All this work has given RBPT a huge information bank of different AM-worthy metals.
‘By building all this materials data, this improves our simulation and analysis work,’ says Panesar, ‘ensuring when we’re on track, we’re not going to see any issues with the part.
‘I’ve been working closely with Ford Racing to make sure they have mechanical testing for the additive work they do.
‘Having everything under one roof [at RBPT] is really beneficial and supports the vertical integration that Ford are aiming for.’
Transatlantic workings
Ford’s additive manufacturing activities are housed at its Advanced Manufacturing Center in Redford, Michigan.
The 3D printing section mainly comprises a bank of second-generation Nikon SLM 500 printers, which were installed in 2023 to replace older units, and have been handling the recent F1 output.
These machines run throughout the week, including overnight and at weekends.
‘What makes this collaboration work is that it isn’t transactional — it’s fully integrated,’ says Yung Fung, managing director of Advanced Industrial Technology Platforms (ATP) at Ford.
‘Our Advance teams don’t just print parts; we co-develop manufacturing methods, qualification standards, and the digital thread that takes a component from CAD to dyno to track validation.
‘Formula 1 is one of the most demanding manufacturing environments in the world, and that challenge forces us to operate at the highest level of process discipline — which then strengthens how we scale these capabilities across Ford globally with Christian and the Ford Racing team.’
While Ford transports additive-manufactured components to Red Bull, it also has a small number of full-time staff based at RBPT in Milton Keynes.
‘They are our conduit of communication back and forth,’ states Hertrich.
‘We support where we can efficiently. Red Bull Powertrains is 700-plus people. At Ford Racing, we’re about 200 across multiple programmes.
‘We’re not hiding anything here: Red Bull Powertrains has the primary lead on it.
‘We, as Ford Motor Company, have lots of history, especially in production vehicles. We’re very good at manufacturing and have history in emissions.’
Keith Ferrell, additive manufacturing lead at Ford’s ATP department, adds: ‘Our work focuses on closing the loop between material characterisation, build parameters, heat treatment and fatigue testing, so that when a part is printed in Michigan or Milton Keynes, we can understand its behaviour before it ever goes near an engine or a dyno.’
Shared learnings
The partnership has seen Ford act like a consultant on Red Bull’s 2026 power unit project.
If there is something RBPT comes up against and thinks Ford might be able to assist with, it will pick up the phone and discuss.
‘One area we’ve been able to support [is that] with the new regulations, there are controls over oil consumption,’ highlights Hertrich.

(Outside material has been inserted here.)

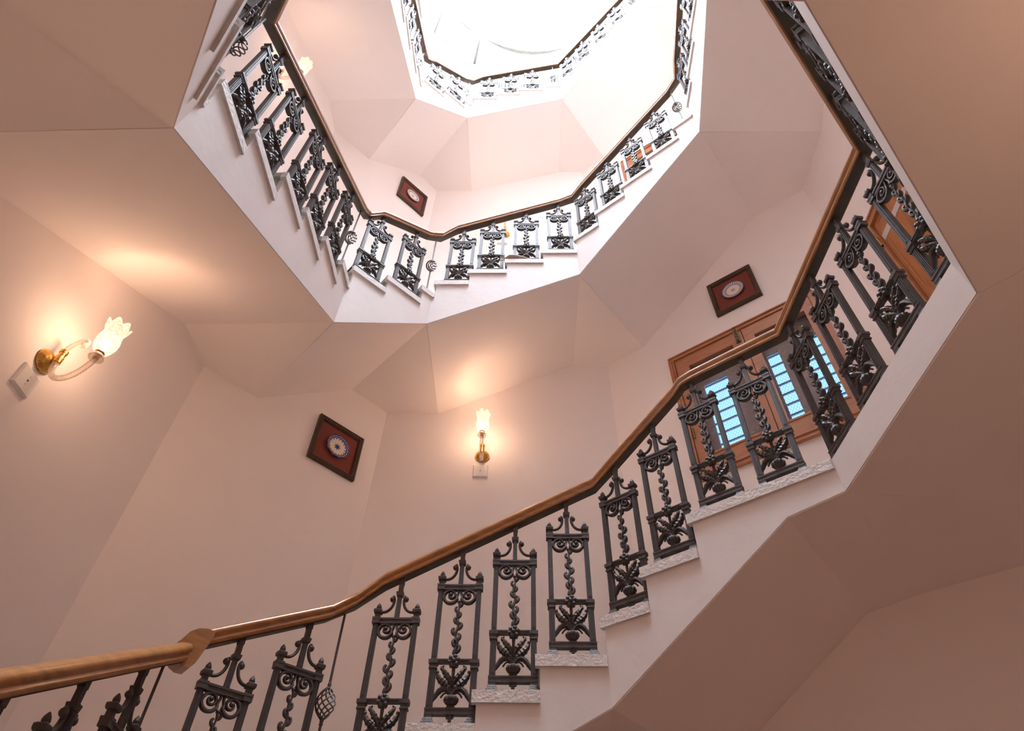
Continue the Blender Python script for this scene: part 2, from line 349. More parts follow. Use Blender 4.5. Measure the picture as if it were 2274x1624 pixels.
for ti in range(3):
    tb = T[ti]; S = SIDE[ti]; sides = SIDES_OF[ti]
    k0 = sides[0]
    st = root('staircase', (S['C'].p(.6, .5)[0], S['C'].p(.6, .5)[1], zs(tb['bot']['BC'])), FLIGHT[ti][0], 'staircase', 'turns of the stone staircase')
    stairs.append(st)
    # ---- treads: list of (polygon, well edge line, z, riser)
    segs = {k: [] for k in sides}            # per side stringer top profile [(s0, s1, z)]
    treads = []; risers = []
    def corner_name(k): return ENDS[k][1]
    prev_z = None; pend = None
    for idx, k in enumerate(sides):
        sd = S[k]; bl = tb.get(k, [])
        nk = sides[idx+1] if idx+1 < len(sides) else None
        wz = tb.get('w' + corner_name(k)) if nk else None
        in_w = tb.get('w' + ENDS[k][0]) if idx > 0 else None
        starts = []
        for i, (s, z) in enumerate(bl):
            if starts and abs(z - starts[-1][1]) < 1e-4: continue
            a = s - .165
            if i == 0 and idx > 0: a = max(a, .02) if in_w is not None else max(0.0, min(a, .0))
            starts.append((a, z))
        if not bl: starts = [(0.0, prev_z)]
        end = sd.len
        if wz is not None and bl: end = min(bl[-1][0] + .145, sd.len-.03)
        for i, (a, z) in enumerate(starts):
            b = starts[i+1][0] if i+1 < len(starts) else end
            segs[k].append([a, b, z])
            flat_in = (i == 0 and prev_z is not None and abs(prev_z - z) < 1e-4)
            treads.append((k, a, b, z, flat_in, (i+1 == len(starts) and wz is None and nk is not None)))
            if prev_z is not None and not flat_in: risers.append((k, a, prev_z, z))
            prev_z = z
        if wz is not None:
            segs[k].append([end, sd.len, wz]); risers.append((k, end, prev_z, wz)); prev_z = wz
            nb = tb.get(nk, []); a2 = max(nb[0][0]-.165, .02)
            segs[nk].append([0.0, a2, wz])
            treads.append((k, end, nk, wz, a2))
    tread_parts = []
    for t in treads:
        mb = MB(); ed = MB()
        if len(t) == 5:
            k, a, nk, z, a2 = t; s1, s2 = S[k], S[nk]
            poly = [s1.p(a-.02, 0), s1.p(a-.02, WD), mitre(s1, s2, WD), s2.p(a2, WD), s2.p(a2, 0), mitre(s1, s2, 0)]
            ep = [s1.p(a-.022, -OV), s1.p(a-.022, .02), mitre(s1, s2, .02), s2.p(a2, .02), s2.p(a2, -OV), mitre(s1, s2, -OV)]
        else:
            k, a, b, z, flat_in, ext = t; s1 = S[k]; nose = 0 if flat_in else .02; inn = .10 if (ti == 0 and k in 'FGH') else 0
            if ext:
                nk = sides[sides.index(k)+1]; s2 = S[nk]
                poly = [s1.p(a-nose, inn), s1.p(a-nose, WD), mitre(s1, s2, WD), s2.p(0, WD), s2.p(0, inn)]
                ep = [s1.p(a-nose-.002, -OV), s1.p(a-nose-.002, .02), mitre(s1, s2, .02), mitre(s1, s2, -OV)]
            else:
                poly = [s1.p(a-nose, inn), s1.p(a-nose, WD), s1.p(b, WD), s1.p(b, inn)]
                ep = [s1.p(a-nose-.002, -OV), s1.p(a-nose-.002, .02), s1.p(b, .02), s1.p(b, -OV)]
        if ti == 0 and len(t) == 6 and t[0] in 'FGH':
            mb.prism(list(reversed(poly)), zs(z)-.045, zs(z)-.004); mb.build('tread', 'stone', st); continue
        mb.prism(list(reversed(poly)), zs(z)-.045, zs(z)); ed.prism(list(reversed(ep)), zs(z)-.056, zs(z)+.001)
        o = mb.build('tread', 'stone', st); WI[o.name] = Matrix.Identity(4)
        e = bpy.data.objects.new('tread_end', ed.mesh('tread_end', 'edge')); C.objects.link(e); e.parent = o
    for k, a, z0, z1 in risers:
        s1 = S[k]; mb = MB(); mb.prism([s1.p(a-.003, .03), s1.p(a+.02, .03), s1.p(a+.02, WD), s1.p(a-.003, WD)][::-1], zs(z0)-.02, zs(z1)-.044)
        mb.build('riser', 'stone', st)
    # ---- stringers and soffits
    def botz(k):
        a, b = ENDS[k]; za = tb['bot'][a]
        zb = tb['bot'].get(b + '2' if (b == 'HK' and ti == 1) else b, za); return za, zb
    for idx, k in enumerate(sides):
        sd = S[k]; za, zb = botz(k); prof = sorted(segs[k])
        if not prof: continue
        # fill gaps so the profile covers the whole side
        prof[0][0] = 0.0 if idx > 0 else prof[0][0]; prof[-1][1] = sd.len
        for i in range(len(prof)-1): prof[i][1] = prof[i+1][0]
        a_first = prof[0][0]
        if ti == 0 and k == 'D': low = [(0, za), (1.005, 1.812), (sd.len, zb)]
        else:
            low = [(0, za), (sd.len, zb)]
        def bz(s):
            for (p, q), (p2, q2) in zip(low, low[1:]):
                if s <= p2+1e-6: return q + (q2-q)*(s-p)/(p2-p)
            return low[-1][1]
        prv = sides[idx-1] if idx else None; nxt = sides[idx+1] if idx+1 < len(sides) else None
        def plan(s, n):
            if s < 1e-4 and prv: return mitre(S[prv], sd, n)
            if s > sd.len-1e-4 and nxt: return mitre(sd, S[nxt], n)
            return sd.p(s, n)
        flush = ti == 0 and k in 'FGH'
        mb = MB()
        brk = sorted({a_first, sd.len} | {p[0] for p in prof} | {q for q, _ in low if q > a_first})
        for a, b in zip(brk, brk[1:]):
            if b-a < 1e-4: continue
            zt = [p[2] for p in prof if p[0] <= (a+b)/2 <= p[1]][0]
            shift = .02
            poly = [plan(a, 0), plan(a, .11), plan(b, .11), plan(b, 0)]
            mb.prism(poly[::-1], [zs(bz(b))+.005, zs(bz(b))+.005+(.06*max(0, (zb-za)/sd.len) if b > sd.len-1e-4 and nxt else 0), zs(bz(a))+.005, zs(bz(a))+.005], zs(zt)-(0 if flush else .03))
        mb.build('stringer', 'white', st)
        # soffit of the flight: sloped slab between the two perpendiculars
        so = MB()
        for (p, q), (p2, q2) in zip(low, low[1:]):
            pts = [sd.p(p, .004), sd.p(p, WD+.02), sd.p(p2, WD+.02), sd.p(p2, .004)][::-1]
            so.prism(pts, [zs(q2), zs(q2), zs(q), zs(q)], [zs(q2)+.05, zs(q2)+.05, zs(q)+.05, zs(q)+.05])
        so.build('soffit', 'plaster', st)
        if nxt:
            s2 = S[nxt]; kt = MB()
            kt.prism([sd.p(sd.len, .004), sd.p(sd.len, WD+.02), mitre(sd, s2, WD+.06), s2.p(0, WD+.02)][::-1], zs(zb)+.0005, zs(zb)+.05)
            kt.build('corner_soffit', 'plaster', st)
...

‘Red Bull came to us and said, we’ve got very tight controls. Our emissions team looked at it and laughed, because it’s two decades old vs where we are in production vehicles.
‘So, we’ve been able to help them with oil separation, and certain areas where passenger cars have exceeded where motorsport is currently. There are other instances of that.’
When the 2026 season starts, there will be much attention on the new power units from all manufacturers, but especially those developed by RBPT and Audi.
In time, attention will turn towards General Motors, which is aiming to complete its first works F1 power unit in time for 2029.
But Ford Racing doesn’t expect things to quieten down on its side when that happens.
Remember, it is also going to be vying for overall victory at the 24 Hours of Le Mans from 2027 with an LMDh car run by a start-up factory team.
‘Where are we going with Red Bull? I want to continue to grow,’ says Hertrich.
‘Right now, we produce a fairly large number of parts. I want more. Hopefully, they give us something a bit easier than the ones they’ve given us so far!
‘I think they give us the most complicated ones, but we want to keep going.’